Here are the articles and blog posts about beer from the last week that we’ve found most interesting or illuminating.
→ This week’s main event is a meaty, thorough piece of proper journalism by Tom Lamont for the Guardian which uses the case of the Golden Lion in North London as a window into the battle to preserve pubs in a market where the buildings are worth far more converted to flats:
“If you’re a developer, and you develop pubs, and you’ve bought six pubs to develop,” Ingram said, “then one of those is going to blow up in your face. It’s like Russian roulette.” … She told Murphy they must do what they could to make the Golden Lion a live bullet.
→ Martyn Cornell has tracked down evidence that there was, after all, a shipwreck off Liverpool which led to salvaged pale ale bound for India being sold on the British market:
But were these sales in Liverpool of several dozen hogsheads, at least, of India ale brewed by Bass’s brewery and Allsopp’s brewery in Burton upon Trent the foundation on which was built the popularity of IPA in Britain? Alas, there is still no hard evidence for that part of the story: and what evidence there is suggests even Liverpool knew about IPA before the Crusader went aground.
→ The always thought-provoking Maureen Ogle reflects, in faintly curmudgeonly fashion, on how American craft beer has changed in her years of attending the Great American Beer Festival:
The problem is that craft brewing’s ‘origin’ story is (relatively) ancient history to Millenials, ancient to the point of being irrelevant. From a Millennial’s perspective, the beer, the demand, and the “community” are already in place. No need to reinvent the wheel. Skip the passion; go for the profit. The hell with the collegiality and fellowship; where’s the winning team?
→ This week’s brewery takeover news is big: AB-InBev is going to merge with SAB Miller after all. There’s been plenty of commentary and speculation — this piece from the Wall Street Journal has lots of detail for starters — but it’s hard to know what the implications for the UK market might be until things settle down and we know which beer brands are going where.
→ Glenn Johnson at My World of Beer usually posts notes on the now annual Wetherspoon real ale festival but, this year, he’s had enough:
There are some things I no longer want to put up with and Spoons is one of these things. Believe it or not there are still plenty of excellent pubs around. Warm inviting places where the landlord will serve you a pint that has been looked after rather than having to wait in line to be served by someone who knows nothing about what they are selling.
→ Stan Hieronymus has an account of an interesting example of what we’re minded to call ‘folk beer’ ‘which got its name from the Choctaw Indians, in whose county the liquor is supposed to first have been brewed’.

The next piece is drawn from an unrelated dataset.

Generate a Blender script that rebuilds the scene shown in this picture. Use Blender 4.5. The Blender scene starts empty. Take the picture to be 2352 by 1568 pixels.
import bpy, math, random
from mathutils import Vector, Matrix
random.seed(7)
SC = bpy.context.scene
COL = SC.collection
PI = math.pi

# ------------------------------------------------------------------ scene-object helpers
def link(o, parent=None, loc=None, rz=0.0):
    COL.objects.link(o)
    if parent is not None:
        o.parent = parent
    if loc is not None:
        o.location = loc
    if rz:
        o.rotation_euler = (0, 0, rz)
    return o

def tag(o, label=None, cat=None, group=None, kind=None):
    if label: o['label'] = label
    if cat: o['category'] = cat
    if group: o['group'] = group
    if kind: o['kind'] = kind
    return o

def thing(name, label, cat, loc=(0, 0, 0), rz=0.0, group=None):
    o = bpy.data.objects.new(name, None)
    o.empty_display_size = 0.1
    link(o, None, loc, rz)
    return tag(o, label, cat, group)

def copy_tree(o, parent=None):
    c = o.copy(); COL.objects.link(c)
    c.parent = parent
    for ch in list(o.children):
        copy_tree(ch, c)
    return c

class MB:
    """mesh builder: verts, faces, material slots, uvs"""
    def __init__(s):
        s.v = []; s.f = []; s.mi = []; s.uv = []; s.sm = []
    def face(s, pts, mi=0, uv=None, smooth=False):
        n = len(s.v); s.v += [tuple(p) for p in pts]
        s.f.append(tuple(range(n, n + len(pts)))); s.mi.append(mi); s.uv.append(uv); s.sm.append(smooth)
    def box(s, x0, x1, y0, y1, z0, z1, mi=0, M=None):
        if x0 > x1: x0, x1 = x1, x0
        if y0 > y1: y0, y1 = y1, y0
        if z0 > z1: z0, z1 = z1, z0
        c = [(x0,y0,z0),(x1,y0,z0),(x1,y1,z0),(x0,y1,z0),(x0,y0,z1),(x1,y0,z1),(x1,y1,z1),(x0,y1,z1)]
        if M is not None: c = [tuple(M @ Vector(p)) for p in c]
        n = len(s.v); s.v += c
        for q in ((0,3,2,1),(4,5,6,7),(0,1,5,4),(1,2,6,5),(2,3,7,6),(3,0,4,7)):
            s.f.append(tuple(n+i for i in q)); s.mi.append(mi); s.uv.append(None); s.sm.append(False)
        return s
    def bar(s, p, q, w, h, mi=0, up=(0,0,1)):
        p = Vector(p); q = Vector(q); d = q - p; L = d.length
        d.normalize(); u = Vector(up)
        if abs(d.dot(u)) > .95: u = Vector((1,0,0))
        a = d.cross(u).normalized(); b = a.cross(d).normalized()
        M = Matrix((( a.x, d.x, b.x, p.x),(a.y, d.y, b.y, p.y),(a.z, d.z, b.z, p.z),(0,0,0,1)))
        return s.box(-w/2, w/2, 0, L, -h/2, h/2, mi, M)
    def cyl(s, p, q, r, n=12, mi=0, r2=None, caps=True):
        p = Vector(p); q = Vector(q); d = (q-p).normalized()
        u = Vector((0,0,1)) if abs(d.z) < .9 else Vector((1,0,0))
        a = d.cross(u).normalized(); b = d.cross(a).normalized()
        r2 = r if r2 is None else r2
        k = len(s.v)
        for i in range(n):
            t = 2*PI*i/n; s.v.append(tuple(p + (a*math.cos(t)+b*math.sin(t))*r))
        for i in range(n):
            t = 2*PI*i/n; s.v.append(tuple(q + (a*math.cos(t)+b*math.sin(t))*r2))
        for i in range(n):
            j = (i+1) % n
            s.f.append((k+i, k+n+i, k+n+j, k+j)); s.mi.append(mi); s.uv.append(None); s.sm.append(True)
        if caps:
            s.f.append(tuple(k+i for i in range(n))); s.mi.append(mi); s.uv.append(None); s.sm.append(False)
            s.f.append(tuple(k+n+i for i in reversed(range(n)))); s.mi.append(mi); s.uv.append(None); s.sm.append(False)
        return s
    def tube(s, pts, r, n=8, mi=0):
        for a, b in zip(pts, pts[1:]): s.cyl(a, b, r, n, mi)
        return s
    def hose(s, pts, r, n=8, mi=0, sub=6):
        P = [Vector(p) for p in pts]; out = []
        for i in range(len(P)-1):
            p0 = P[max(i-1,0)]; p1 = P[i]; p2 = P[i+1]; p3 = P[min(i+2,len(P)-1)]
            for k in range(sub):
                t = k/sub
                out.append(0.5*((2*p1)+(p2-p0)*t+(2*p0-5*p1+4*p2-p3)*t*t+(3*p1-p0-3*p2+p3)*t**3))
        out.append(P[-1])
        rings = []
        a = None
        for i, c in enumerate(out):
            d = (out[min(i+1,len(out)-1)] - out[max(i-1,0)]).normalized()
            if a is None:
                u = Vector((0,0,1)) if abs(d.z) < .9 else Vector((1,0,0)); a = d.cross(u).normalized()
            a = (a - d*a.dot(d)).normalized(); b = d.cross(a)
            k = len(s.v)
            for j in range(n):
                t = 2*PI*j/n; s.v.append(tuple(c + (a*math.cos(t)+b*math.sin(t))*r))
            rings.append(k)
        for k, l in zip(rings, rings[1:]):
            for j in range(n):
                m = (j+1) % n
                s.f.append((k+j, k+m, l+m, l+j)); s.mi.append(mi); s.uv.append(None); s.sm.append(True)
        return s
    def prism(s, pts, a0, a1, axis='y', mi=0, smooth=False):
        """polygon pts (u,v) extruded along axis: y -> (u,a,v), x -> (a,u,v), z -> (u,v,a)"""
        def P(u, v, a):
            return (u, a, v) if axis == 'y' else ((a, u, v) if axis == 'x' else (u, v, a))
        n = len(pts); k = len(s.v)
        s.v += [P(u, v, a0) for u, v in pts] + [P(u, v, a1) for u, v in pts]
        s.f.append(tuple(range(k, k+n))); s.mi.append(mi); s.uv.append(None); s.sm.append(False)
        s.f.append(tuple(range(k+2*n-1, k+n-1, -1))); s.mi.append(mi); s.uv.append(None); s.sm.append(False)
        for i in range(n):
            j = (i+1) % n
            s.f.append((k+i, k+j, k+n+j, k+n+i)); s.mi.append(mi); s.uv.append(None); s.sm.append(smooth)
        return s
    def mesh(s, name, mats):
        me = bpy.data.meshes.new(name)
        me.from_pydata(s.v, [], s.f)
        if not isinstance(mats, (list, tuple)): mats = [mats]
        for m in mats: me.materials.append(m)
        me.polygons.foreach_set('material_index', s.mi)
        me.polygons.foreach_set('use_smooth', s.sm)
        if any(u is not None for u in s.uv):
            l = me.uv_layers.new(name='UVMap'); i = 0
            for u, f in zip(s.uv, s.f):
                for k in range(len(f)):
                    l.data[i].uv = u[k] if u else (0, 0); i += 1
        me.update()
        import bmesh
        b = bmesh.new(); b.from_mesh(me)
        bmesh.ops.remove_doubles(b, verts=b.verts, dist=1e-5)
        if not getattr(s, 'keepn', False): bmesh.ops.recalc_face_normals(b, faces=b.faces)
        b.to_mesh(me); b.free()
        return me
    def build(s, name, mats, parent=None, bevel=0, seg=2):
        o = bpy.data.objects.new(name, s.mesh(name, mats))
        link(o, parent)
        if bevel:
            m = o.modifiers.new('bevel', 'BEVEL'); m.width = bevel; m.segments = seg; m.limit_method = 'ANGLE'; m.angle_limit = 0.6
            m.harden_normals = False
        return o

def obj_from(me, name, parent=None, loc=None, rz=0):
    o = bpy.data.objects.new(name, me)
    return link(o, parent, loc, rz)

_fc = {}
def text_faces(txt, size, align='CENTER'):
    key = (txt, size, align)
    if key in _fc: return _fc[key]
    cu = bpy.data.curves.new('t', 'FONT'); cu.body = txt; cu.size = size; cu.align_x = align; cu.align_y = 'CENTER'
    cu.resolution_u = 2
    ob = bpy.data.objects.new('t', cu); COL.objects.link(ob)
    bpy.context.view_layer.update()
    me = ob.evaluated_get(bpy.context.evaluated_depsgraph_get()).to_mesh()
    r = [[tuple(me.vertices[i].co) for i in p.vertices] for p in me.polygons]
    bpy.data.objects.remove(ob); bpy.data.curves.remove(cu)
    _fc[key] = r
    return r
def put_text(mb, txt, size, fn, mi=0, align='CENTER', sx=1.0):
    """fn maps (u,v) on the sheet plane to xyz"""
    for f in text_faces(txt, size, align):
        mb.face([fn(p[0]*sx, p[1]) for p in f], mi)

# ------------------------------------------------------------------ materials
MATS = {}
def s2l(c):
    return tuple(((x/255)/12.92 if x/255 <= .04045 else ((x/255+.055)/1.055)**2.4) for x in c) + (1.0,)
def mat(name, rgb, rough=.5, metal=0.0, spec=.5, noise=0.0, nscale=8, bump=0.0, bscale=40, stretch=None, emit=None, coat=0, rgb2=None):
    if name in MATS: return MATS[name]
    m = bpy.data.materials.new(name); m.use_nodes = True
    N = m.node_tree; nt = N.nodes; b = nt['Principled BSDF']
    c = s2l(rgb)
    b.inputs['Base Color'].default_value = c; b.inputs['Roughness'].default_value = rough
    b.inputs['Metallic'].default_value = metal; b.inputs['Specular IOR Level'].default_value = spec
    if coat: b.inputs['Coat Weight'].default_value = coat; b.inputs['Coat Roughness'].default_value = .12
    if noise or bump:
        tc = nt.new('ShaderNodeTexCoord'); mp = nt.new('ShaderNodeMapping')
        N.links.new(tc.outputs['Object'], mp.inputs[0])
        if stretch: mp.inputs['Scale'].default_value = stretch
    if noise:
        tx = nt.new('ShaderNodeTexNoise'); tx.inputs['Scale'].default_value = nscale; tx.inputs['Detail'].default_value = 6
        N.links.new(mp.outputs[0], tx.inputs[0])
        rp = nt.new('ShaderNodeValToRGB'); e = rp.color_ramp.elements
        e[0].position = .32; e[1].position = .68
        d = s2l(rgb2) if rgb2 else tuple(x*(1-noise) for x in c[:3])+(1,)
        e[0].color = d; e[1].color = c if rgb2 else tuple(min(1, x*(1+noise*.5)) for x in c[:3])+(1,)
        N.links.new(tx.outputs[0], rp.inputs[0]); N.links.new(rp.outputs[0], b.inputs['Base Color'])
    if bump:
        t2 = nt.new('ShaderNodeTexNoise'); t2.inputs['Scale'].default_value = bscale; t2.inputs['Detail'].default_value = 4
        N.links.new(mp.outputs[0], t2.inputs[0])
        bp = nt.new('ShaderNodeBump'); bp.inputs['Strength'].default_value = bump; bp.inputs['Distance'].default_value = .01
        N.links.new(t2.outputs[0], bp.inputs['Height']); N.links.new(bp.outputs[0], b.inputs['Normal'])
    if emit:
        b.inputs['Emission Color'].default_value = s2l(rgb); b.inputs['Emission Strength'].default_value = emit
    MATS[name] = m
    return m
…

→ Adrian Tierney-Jones has reviewed the latest batch of beer books from Jeff Alworth, Stephen Beaumont and Mark Dredge.
→ And, finally, this mash-up of two British institutions, the Archers and The Bermondsey Beer Mile, has potential:
Twitter soap opera: The Arches.
A contemporary drama in a brewery setting. A recurring theme will be the resentment of Megabrewers.— The Arches (@TheArchesShow) October 16, 2015
3 replies on “News, Nuggets & Longreads 17/10/2015”
I like the idea of “The Arches”, but I’m still hoping someone’s going to pick up my idea of “The Great British Brew-Off …”
The rather jingoistic comic poem “October” – about the delights of October beer – which you featured here in 2012, was sung by Peter Bellamy on the 1977 album The Tale of Ale, and by me at a singaround this evening. It’s roughly to the tune of Bonny Green Garters (in case Martyn sees this comment).
I’ve never heard of Charlie Papazian, I’m afraid. But that is an interesting article. Viewed through a British lens, it looks as if what he’s lamenting the loss of isn’t so much passion & enthusiasm, as a collective identity and a sense of being part of a movement, or at any rate something more substantial than beer fandom. Shame. (You can always tell the difference between fandom and a movement by how easily the former is commoditised & reduced to how much you’re willing to spend.)